Amira est une enfant pleine d'énergie, un peu casse-cou, éprise de liberté et déterminée à choisir elle-même son mari, le moment venu. Elle n'aura rapidement qu'un seul souhait devenir professeur de français. La suite montrera malheureusement qu'ils et elles sont nombreux à voir en elle la mauvaise herbe...
En racontant le destin tragique de cette enfant algérienne devenue une belle jeune femme pleine d'enthousiasme et d'espoir mais rejointe malgré elle par le poids des traditions culturelles et de la religion, Yves Montmartin, de manière très documentée réussit magistralement à nous faire prendre conscience de la difficulté à s'émanciper de ces chaînes.
En incluant dans le récit, la fête de l'Indépendance ou la fête de l'Aïd el Kebir, l'auteur nous plonge dans la vie même d'Alger sans oublier de nous faire revivre les manifestations de janvier 2011contre notamment la flambée des prix. Sont aussi évoqués lors d'une dégustation de pâtisseries à la terrasse du Milk Bar, l'attentat perpétré par le FLN le 30 septembre 1956 dans ce même café.

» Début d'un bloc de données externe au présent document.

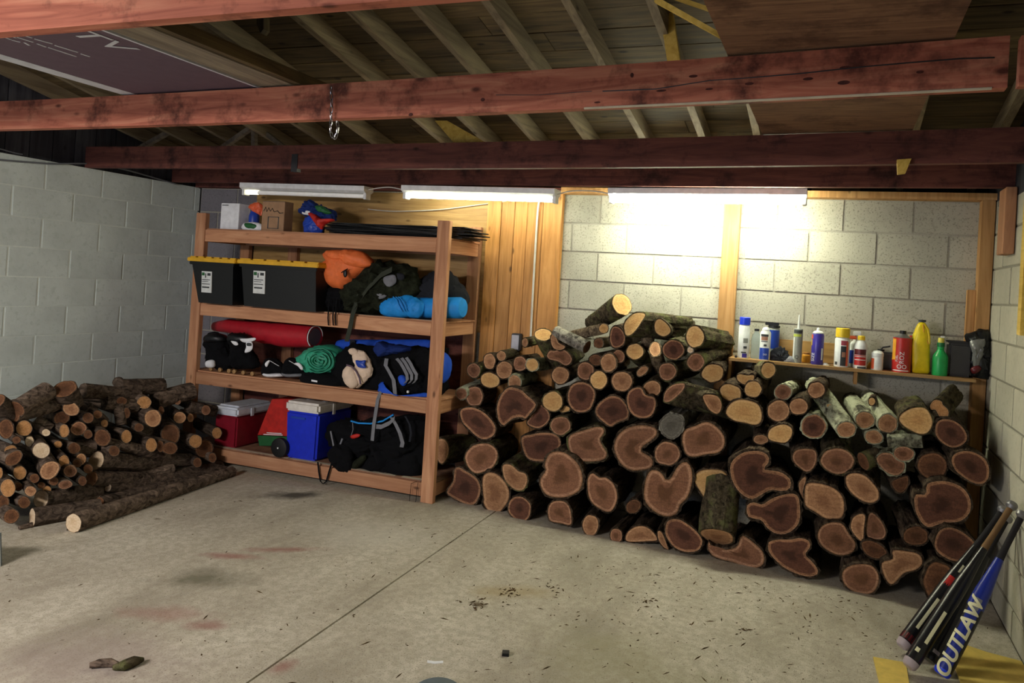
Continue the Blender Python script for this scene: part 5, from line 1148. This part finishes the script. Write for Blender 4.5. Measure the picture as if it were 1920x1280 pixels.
# ------------------------------------------------------------------ cans and bottles on the wall shelf
ZS = 1.1165; YS = -.115
GB = 'cans and bottles on the wall shelf'
def can_at(name, u, y, label, cat, group=GB):
    p = at(u, 690, 1, y)
    for _ in range(4): p = at(u, pix((p.x, y, ZS))[1], 1, y)
    t_ = thing(name, (p.x, y, ZS), label, cat, group); return t_, Vector((p.x, y, ZS)), FL/((p-CAM).dot(F))
def lab_band(t_, P, r, z0, z1, mat, a0=-60, a1=60, name='label', dr=.0008, n=10, off=-15):
    v = []; 
    for i in range(n+1):
        a = math.radians(off+a0+(a1-a0)*i/n)
        for zz in (z0, z1):
            for rr in (r+dr, r-.001): v.append(P+Vector((math.sin(a)*rr, -math.cos(a)*rr, zz)))
    f = []
    for i in range(n):
        o = i*4; f += [[o, o+4, o+6, o+2], [o+1, o+3, o+7, o+5], [o+2, o+6, o+7, o+3], [o, o+1, o+5, o+4]]
    f += [[0, 2, 3, 1], [n*4, n*4+1, n*4+3, n*4+2]]
    return MB().add(v, f).build(name, mat, t_)
def ctext(s, size, t_, P, r, z, mat, vert=False, off=8):
    a = math.radians(off); M0 = Matrix.Rotation(a, 4, 'Z'); M1 = Matrix.Translation(P+Vector((0, 0, z))) @ M0
    if vert:
        # vertical wording: rotate in the label plane before wrapping
        cu = bpy.data.curves.new('t', 'FONT'); cu.body = s; cu.size = size; cu.align_x = 'CENTER'; cu.align_y = 'CENTER'; cu.extrude = .0004
        o = bpy.data.objects.new('t', cu); COL.objects.link(o); me = bpy.data.meshes.new_from_object(o.evaluated_get(bpy.context.evaluated_depsgraph_get())); bpy.data.objects.remove(o)
        b = wloc(t_); slice_mesh(me, 1, r*.25)
        for q in me.vertices:
            x, y, zz = -q.co.y, q.co.x, q.co.z; rr = r+.0012+zz
            q.co = (M1 @ Vector((rr*math.sin(x/r), -rr*math.cos(x/r), y)))-b
        me.materials.clear(); me.materials.append(MATS[mat]); q = bpy.data.objects.new('lettering', me); COL.objects.link(q); q.parent = t_; return q
    return text(s, size, M1, mat, t_, r=r+.0012, ext=.0004)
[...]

Quelques termes arabes glissés çà et là renforcent ce sentiment d'être au plus près d'Amira.
Il dépeint bien également la vie de l'exilé, celui qui doit vivre dans un pays étranger avec ce que cela implique de difficultés et de sentiment d'éloignement de son pays.
Impossible de rester indifférent à cette tragédie finale. Comment est-il possible que les femmes aient pu être reléguées à ces rôles d'enfantement, d'obéissance et de soumission ? Pourquoi, en ces temps dits éclairés, de tels sentiments et de tels préceptes peuvent-ils encore avoir valeur d'écoute ?
C'est un roman que j'ai lu d'une seule traite tant j'ai eu le désir de suivre cette gamine dont la photo magnifique de la couverture exprime au plus près la représentation que je m'en suis faite. Son amitié presque fusionnelle avec Loubna, sa correspondance avec Sofia par pseudo interposés via Scriberio, clin d'oeil à notre site préféré ainsi que son ultime amitié avec Giulia accompagnées par un amour inconditionnel pour la littérature éclairent brillamment ce roman mais ne réussissent cependant pas à faire oublier les violences intolérables et injustifiables commises au nom d'un dieu quel qu'il soit. Il serait temps de mettre fin à cet obscurantisme encore bien contemporain.
Mais soyons optimistes, car on réalise enfin que les mauvaises herbes du jardin possèdent en réalité bien des qualités et que le temps où on les éradiquait tout simplement est révolu !
Je remercie Yves Montmartin pour la découverte de ce roman poignant, ô combien émouvant et inoubliable que je conseille à chacun afin de prendre conscience de cette terrible réalité et également de ce que peut être l'exil.